In the shadow of the Verrazano-Narrows Bridge, dazed survivors roamed Staten Island's sand-covered streets this week amid ruined bungalows sagging under the weight of water that rose to the rooftops. Their contents lay flung in the street: Mud-soaked couches, stuffed animals and mattresses formed towering piles of wreckage. Boats were tossed like toys into roadways.

Aside from a few fire trucks scattered along the shore, there were no emergency or relief workers in sight. Residents washed their muddy hands with bottled water and handed out sandwiches to neighbors as they sifted through the soggy wreckage of their homes, searching for anything that could be salvaged.

Spray-pointed on the plywood that covered the first floor of one flooded home were the words: “FEMA CALL ME.”

Sticking together in the aftermath of the storm has kept Staten Islanders who lost everything from completely falling apart. Self-reliance is in their blood just as the island's very geography lends itself to a feeling of isolation from the mainland: the only way to get on or off is by car, bus or ferry.

After the storm, residents who had evacuated had to wait until Wednesday to return, when the Verrazano-Narrows Bridge finally reopened to the public.

Most of the deaths were clustered in beachfront neighborhoods exposed to the Atlantic Ocean along the island's southeastern shore, an area of cinderblock bungalows and condominiums. Many of these homes were built decades ago — originally as summer cottages — and were not constructed to withstand the power of a major storm.

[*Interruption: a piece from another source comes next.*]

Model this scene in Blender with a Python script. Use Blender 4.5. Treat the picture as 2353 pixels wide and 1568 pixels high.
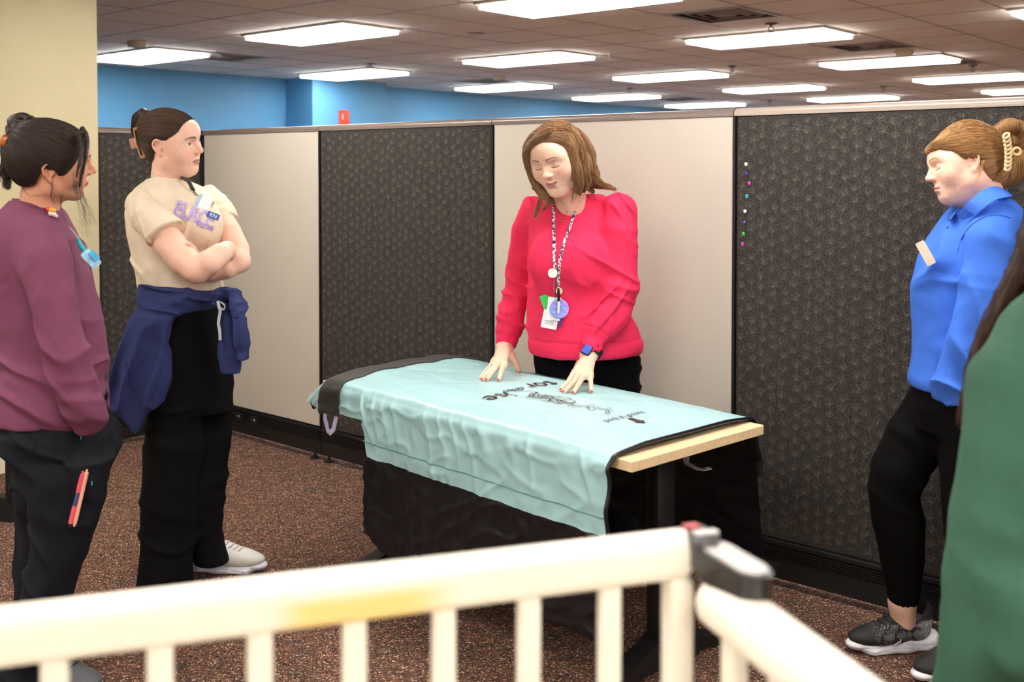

Diane Fieros wept as she recalled how she and her family survived by huddling on the third floor of their home across the street from the ocean, watching as the waves slammed into the house and the water rose higher and higher, shooting through cracks in the floor. A few blocks away, several people drowned.

“The deck was moving, the house was moving,” she said. “We thought we were going to die. We prayed. We all prayed.”

Fieros rode out the storm with her two sons, her parents and other extended family members. She pointed to a black line on the house that marked where the water rose: at least 12 feet above the ground.

“I told them, `We die, we die together,“' she said, her voice cracking. “You saw the waves coming. Oh my God.”

The storm has reopened old frictions among local officials who maintain Staten Island's infrastructure remains inadequate and that it has little sway on City Council compared to the other, bigger boroughs. In 1997, Staten Islanders voted in favor of seceding from New York City and incorporating on its own, buoyed by a belief that the borough pays more in taxes than it receives in return and that it's typically put last on the list for city services.